### What the exercise asks
Repeat the material exactly from its first line to the line that includes "measured from it". Skip pictures.

■ ■ ■

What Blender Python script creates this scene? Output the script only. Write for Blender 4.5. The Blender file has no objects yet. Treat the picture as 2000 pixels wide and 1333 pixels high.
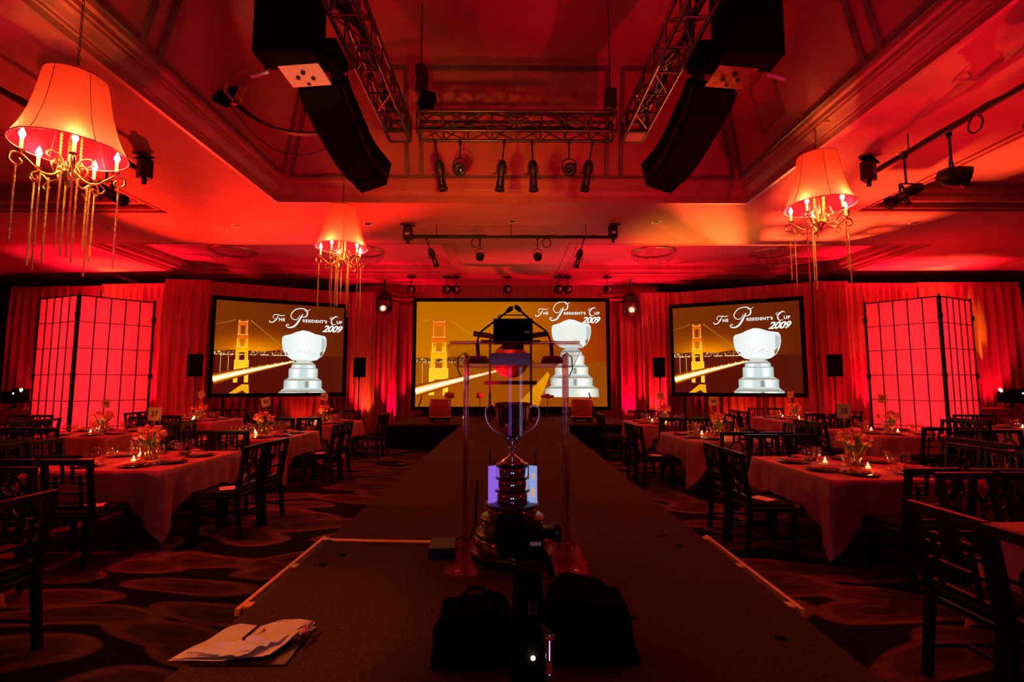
import bpy, math, random
from math import sin, cos, pi, radians as R, tan, atan2, sqrt, exp
from mathutils import Vector, Matrix, Euler

random.seed(7)
C = bpy.context.scene
COL = C.collection
EYE = 1.62                      # camera height; all "rel" heights below are measured from it

# ---------------------------------------------------------------- camera, world, exposure
cam_d = bpy.data.cameras.new('camera'); cam = bpy.data.objects.new('camera', cam_d); COL.objects.link(cam)
cam_d.sensor_width = 36; cam_d.lens = 17.0; cam_d.clip_start = 0.05; cam_d.clip_end = 200
cam.location = (0, 0, EYE)
cam.rotation_euler = Euler((R(90 + 5.05), 0, R(-0.42)), 'XYZ')
C.camera = cam
C.cycles.transparent_max_bounces = 24
C.view_settings.view_transform = 'Standard'; C.view_settings.look = 'None'
C.view_settings.exposure = 0.0; C.view_settings.gamma = 1.0; C.view_settings.use_curve_mapping = False
w = bpy.data.worlds.new('world'); C.world = w; w.use_nodes = True
w.node_tree.nodes['Background'].inputs[0].default_value = (0.30, 0.0, 0.02, 1)
w.node_tree.nodes['Background'].inputs[1].default_value = 0.0
FPX = 17.0 / 36 * 2000
_m = cam.rotation_euler.to_matrix()
CR, CU, CF = _m @ Vector((1, 0, 0)), _m @ Vector((0, 1, 0)), _m @ Vector((0, 0, -1))
def at(px, py, Y):
    """world point seen at pixel px,py at distance Y down the room"""
    d = CF * FPX + CR * (px - 1000) + CU * (666.5 - py)
    return Vector((0, 0, EYE)) + d * (Y / d.y)

# ---------------------------------------------------------------- lights
RED = (1.0, 0.0, 0.045); REDW = (1.0, 0.008, 0.040); AMB = (1.0, 0.20, 0.012); WARM = (1.0, 0.42, 0.10); CANDLE = (1.0, 0.50, 0.14)
def light(kind, name, loc, energy, color, radius=0.05, target=None, angle=40, blend=0.4):
    l = bpy.data.lights.new(name, kind); o = bpy.data.objects.new(name, l); COL.objects.link(o)
    o.location = loc; l.energy = energy; l.color = color
    l.shadow_soft_size = radius
    if kind == 'SPOT':
        l.spot_size = R(angle); l.spot_blend = blend
    if target is not None:
        o.rotation_euler = (Vector(target) - Vector(loc)).to_track_quat('-Z', 'Y').to_euler()
    return o
def spot(name, loc, target, energy, color, angle=40, blend=0.4, radius=0.05):
    return light('SPOT', name, loc, energy, color, radius, target, angle, blend)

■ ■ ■

### Answer
What Blender Python script creates this scene? Output the script only. Write for Blender 4.5. The Blender file has no objects yet. Treat the picture as 2000 pixels wide and 1333 pixels high.
import bpy, math, random
from math import sin, cos, pi, radians as R, tan, atan2, sqrt, exp
from mathutils import Vector, Matrix, Euler

random.seed(7)
C = bpy.context.scene
COL = C.collection
EYE = 1.62                      # camera height; all "rel" heights below are measured from it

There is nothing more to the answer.